Matthew
Pulver, writing at Salon.com, describes Jeb Bush’s
dangerous belief in privatization and free markets in
education.
It
is not so much a belief as an ideology, one that is impervious to evidence. The
many studies showing that privately managed charters do not get higher test
scores than public schools do not register with Jeb.
The numbers of charters
that open with grand promises and soon lose their doors with big debts does not
affect his belief system. He is a zealot for school choice, period.
Not
even the failure of the charter school he founded in Liberty City, a poor black
neighborhood, dampens his passion for charters and vouchers.
“There’s
nothing else as large in all of society.
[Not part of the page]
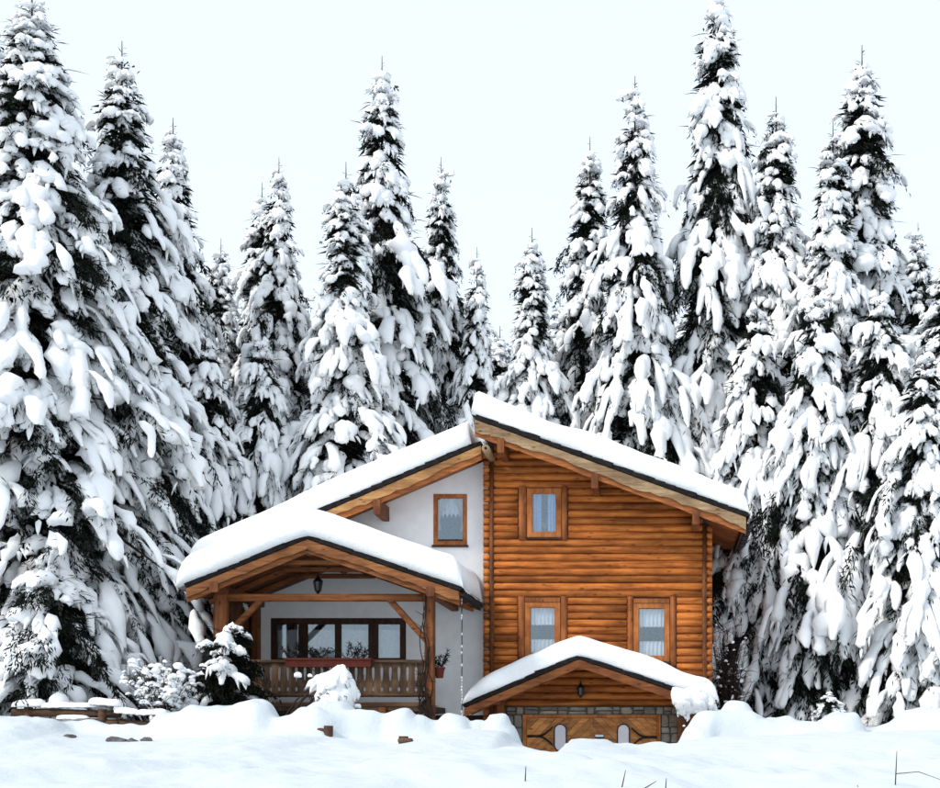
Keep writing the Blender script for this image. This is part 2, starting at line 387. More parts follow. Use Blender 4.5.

Not the military—nothing—is bigger.”
“That’s
how Randy Best, Jeb Bush’s business partner, sees public education, as an
untapped market where untold billions are to be made when kids and their
families become educational customers.
“Touting
his impressive assault on public education while Florida governor in
yesterday’s announcement of his 2016 candidacy, Bush may become the loudest
proponent yet of turning public education into a for-profit enterprise.
“Before
getting into Bush’s record and financial interests in for-profit education, a
full understanding of the dystopian horrors of for-profit, privatized education
is necessary.
“Bush
offers it with a handful of Milton Friedman-esque catchwords and focus-grouped
slogans, and it may be that the proposals sound innocuous and vaguely
innovative until the slightest scrutiny is applied to the ideas — at which
point, it’s difficult to imagine much worse than public education turned into a
for-profit market.
“Because
the most basic and collectively understood truisms about markets, when applied
to children, take on a horrifying character.”
It
should be noted that Bush’s partner, Randy Best, was one of the biggest
beneficiaries of Reading First, the ill-fated program enacted as part of NCLB
but eventually discontinued because of sweetheart deals and conflicts of
interest.
Best,
an entrepreneur, not an educator, created a commercial reading company (Voyager
Learning), which he later sold for $360 million. Best admits that he can’t
read, that he is acutely dyslexic. But he knows how to make money.